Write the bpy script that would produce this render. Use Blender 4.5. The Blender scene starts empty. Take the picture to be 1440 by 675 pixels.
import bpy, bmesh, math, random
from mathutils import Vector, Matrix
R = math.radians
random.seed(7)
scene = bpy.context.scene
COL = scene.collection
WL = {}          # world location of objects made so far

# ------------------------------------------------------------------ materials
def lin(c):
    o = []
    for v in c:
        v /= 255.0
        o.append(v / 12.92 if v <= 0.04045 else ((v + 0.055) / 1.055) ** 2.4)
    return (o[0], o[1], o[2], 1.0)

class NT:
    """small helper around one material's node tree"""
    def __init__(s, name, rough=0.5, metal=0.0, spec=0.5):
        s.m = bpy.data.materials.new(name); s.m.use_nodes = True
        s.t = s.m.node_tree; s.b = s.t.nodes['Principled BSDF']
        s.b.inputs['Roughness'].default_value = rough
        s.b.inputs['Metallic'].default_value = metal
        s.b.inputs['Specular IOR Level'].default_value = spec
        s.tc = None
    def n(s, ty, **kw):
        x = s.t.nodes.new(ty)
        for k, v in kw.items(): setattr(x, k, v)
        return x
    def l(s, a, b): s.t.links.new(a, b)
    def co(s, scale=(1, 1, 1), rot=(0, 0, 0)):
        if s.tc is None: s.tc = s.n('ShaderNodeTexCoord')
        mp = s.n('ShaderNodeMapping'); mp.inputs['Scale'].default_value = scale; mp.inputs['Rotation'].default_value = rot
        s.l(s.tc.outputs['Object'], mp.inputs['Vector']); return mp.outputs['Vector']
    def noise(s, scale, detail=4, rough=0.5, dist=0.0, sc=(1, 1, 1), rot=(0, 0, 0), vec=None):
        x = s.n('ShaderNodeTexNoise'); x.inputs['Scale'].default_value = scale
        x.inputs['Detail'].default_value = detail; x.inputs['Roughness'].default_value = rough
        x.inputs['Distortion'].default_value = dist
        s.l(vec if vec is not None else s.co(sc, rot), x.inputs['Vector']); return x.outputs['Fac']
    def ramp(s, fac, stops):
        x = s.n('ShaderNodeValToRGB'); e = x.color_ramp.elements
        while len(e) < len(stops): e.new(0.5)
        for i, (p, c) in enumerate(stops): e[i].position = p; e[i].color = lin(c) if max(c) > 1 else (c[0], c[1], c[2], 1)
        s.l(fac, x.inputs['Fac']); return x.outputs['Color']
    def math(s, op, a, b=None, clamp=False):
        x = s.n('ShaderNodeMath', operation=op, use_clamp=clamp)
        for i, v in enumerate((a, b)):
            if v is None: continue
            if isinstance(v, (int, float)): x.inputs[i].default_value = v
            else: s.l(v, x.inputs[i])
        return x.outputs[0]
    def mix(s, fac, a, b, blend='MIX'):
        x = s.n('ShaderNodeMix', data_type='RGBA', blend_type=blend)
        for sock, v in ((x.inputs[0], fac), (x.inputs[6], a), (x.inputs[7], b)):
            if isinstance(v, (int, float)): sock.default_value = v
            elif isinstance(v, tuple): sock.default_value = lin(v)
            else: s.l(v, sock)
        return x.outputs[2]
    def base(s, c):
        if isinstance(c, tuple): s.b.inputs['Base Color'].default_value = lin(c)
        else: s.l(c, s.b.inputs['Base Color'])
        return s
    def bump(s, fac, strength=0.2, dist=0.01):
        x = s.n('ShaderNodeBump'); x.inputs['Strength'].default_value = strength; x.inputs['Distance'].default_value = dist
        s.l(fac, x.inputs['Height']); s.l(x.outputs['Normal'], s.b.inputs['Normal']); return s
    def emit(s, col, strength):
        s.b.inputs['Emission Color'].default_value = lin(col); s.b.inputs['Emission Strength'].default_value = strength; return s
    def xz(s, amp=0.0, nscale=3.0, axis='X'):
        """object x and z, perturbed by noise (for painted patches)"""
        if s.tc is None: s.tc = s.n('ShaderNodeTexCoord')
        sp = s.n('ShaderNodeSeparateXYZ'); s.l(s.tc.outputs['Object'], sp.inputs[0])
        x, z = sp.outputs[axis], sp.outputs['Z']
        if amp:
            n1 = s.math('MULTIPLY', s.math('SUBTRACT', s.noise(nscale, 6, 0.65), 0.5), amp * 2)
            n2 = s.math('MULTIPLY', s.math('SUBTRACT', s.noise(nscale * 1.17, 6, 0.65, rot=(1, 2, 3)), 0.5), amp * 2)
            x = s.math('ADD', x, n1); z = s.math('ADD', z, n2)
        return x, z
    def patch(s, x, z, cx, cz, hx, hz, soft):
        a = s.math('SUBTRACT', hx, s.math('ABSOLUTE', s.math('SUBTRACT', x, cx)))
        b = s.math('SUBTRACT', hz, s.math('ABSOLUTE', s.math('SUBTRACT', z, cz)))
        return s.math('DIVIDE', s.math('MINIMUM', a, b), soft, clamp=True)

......

• Exercise requirements: Copy all data exactly, start to finish.

• Full solution:
Write the bpy script that would produce this render. Use Blender 4.5. The Blender scene starts empty. Take the picture to be 1440 by 675 pixels.
import bpy, bmesh, math, random
from mathutils import Vector, Matrix
R = math.radians
random.seed(7)
scene = bpy.context.scene
COL = scene.collection
WL = {}          # world location of objects made so far

# ------------------------------------------------------------------ materials
def lin(c):
    o = []
    for v in c:
        v /= 255.0
        o.append(v / 12.92 if v <= 0.04045 else ((v + 0.055) / 1.055) ** 2.4)
    return (o[0], o[1], o[2], 1.0)

class NT:
    """small helper around one material's node tree"""
    def __init__(s, name, rough=0.5, metal=0.0, spec=0.5):
        s.m = bpy.data.materials.new(name); s.m.use_nodes = True
        s.t = s.m.node_tree; s.b = s.t.nodes['Principled BSDF']
        s.b.inputs['Roughness'].default_value = rough
        s.b.inputs['Metallic'].default_value = metal
        s.b.inputs['Specular IOR Level'].default_value = spec
        s.tc = None
    def n(s, ty, **kw):
        x = s.t.nodes.new(ty)
        for k, v in kw.items(): setattr(x, k, v)
        return x
    def l(s, a, b): s.t.links.new(a, b)
    def co(s, scale=(1, 1, 1), rot=(0, 0, 0)):
        if s.tc is None: s.tc = s.n('ShaderNodeTexCoord')
        mp = s.n('ShaderNodeMapping'); mp.inputs['Scale'].default_value = scale; mp.inputs['Rotation'].default_value = rot
        s.l(s.tc.outputs['Object'], mp.inputs['Vector']); return mp.outputs['Vector']
    def noise(s, scale, detail=4, rough=0.5, dist=0.0, sc=(1, 1, 1), rot=(0, 0, 0), vec=None):
        x = s.n('ShaderNodeTexNoise'); x.inputs['Scale'].default_value = scale
        x.inputs['Detail'].default_value = detail; x.inputs['Roughness'].default_value = rough
        x.inputs['Distortion'].default_value = dist
        s.l(vec if vec is not None else s.co(sc, rot), x.inputs['Vector']); return x.outputs['Fac']
    def ramp(s, fac, stops):
        x = s.n('ShaderNodeValToRGB'); e = x.color_ramp.elements
        while len(e) < len(stops): e.new(0.5)
        for i, (p, c) in enumerate(stops): e[i].position = p; e[i].color = lin(c) if max(c) > 1 else (c[0], c[1], c[2], 1)
        s.l(fac, x.inputs['Fac']); return x.outputs['Color']
    def math(s, op, a, b=None, clamp=False):
        x = s.n('ShaderNodeMath', operation=op, use_clamp=clamp)
        for i, v in enumerate((a, b)):
            if v is None: continue
            if isinstance(v, (int, float)): x.inputs[i].default_value = v
            else: s.l(v, x.inputs[i])
        return x.outputs[0]
    def mix(s, fac, a, b, blend='MIX'):
        x = s.n('ShaderNodeMix', data_type='RGBA', blend_type=blend)
        for sock, v in ((x.inputs[0], fac), (x.inputs[6], a), (x.inputs[7], b)):
            if isinstance(v, (int, float)): sock.default_value = v
            elif isinstance(v, tuple): sock.default_value = lin(v)
            else: s.l(v, sock)
        return x.outputs[2]
    def base(s, c):
        if isinstance(c, tuple): s.b.inputs['Base Color'].default_value = lin(c)
        else: s.l(c, s.b.inputs['Base Color'])
        return s
    def bump(s, fac, strength=0.2, dist=0.01):
        x = s.n('ShaderNodeBump'); x.inputs['Strength'].default_value = strength; x.inputs['Distance'].default_value = dist
        s.l(fac, x.inputs['Height']); s.l(x.outputs['Normal'], s.b.inputs['Normal']); return s
    def emit(s, col, strength):
        s.b.inputs['Emission Color'].default_value = lin(col); s.b.inputs['Emission Strength'].default_value = strength; return s
    def xz(s, amp=0.0, nscale=3.0, axis='X'):
        """object x and z, perturbed by noise (for painted patches)"""
        if s.tc is None: s.tc = s.n('ShaderNodeTexCoord')
        sp = s.n('ShaderNodeSeparateXYZ'); s.l(s.tc.outputs['Object'], sp.inputs[0])
        x, z = sp.outputs[axis], sp.outputs['Z']
        if amp:
            n1 = s.math('MULTIPLY', s.math('SUBTRACT', s.noise(nscale, 6, 0.65), 0.5), amp * 2)
            n2 = s.math('MULTIPLY', s.math('SUBTRACT', s.noise(nscale * 1.17, 6, 0.65, rot=(1, 2, 3)), 0.5), amp * 2)
            x = s.math('ADD', x, n1); z = s.math('ADD', z, n2)
        return x, z
    def patch(s, x, z, cx, cz, hx, hz, soft):
        a = s.math('SUBTRACT', hx, s.math('ABSOLUTE', s.math('SUBTRACT', x, cx)))
        b = s.math('SUBTRACT', hz, s.math('ABSOLUTE', s.math('SUBTRACT', z, cz)))
        return s.math('DIVIDE', s.math('MINIMUM', a, b), soft, clamp=True)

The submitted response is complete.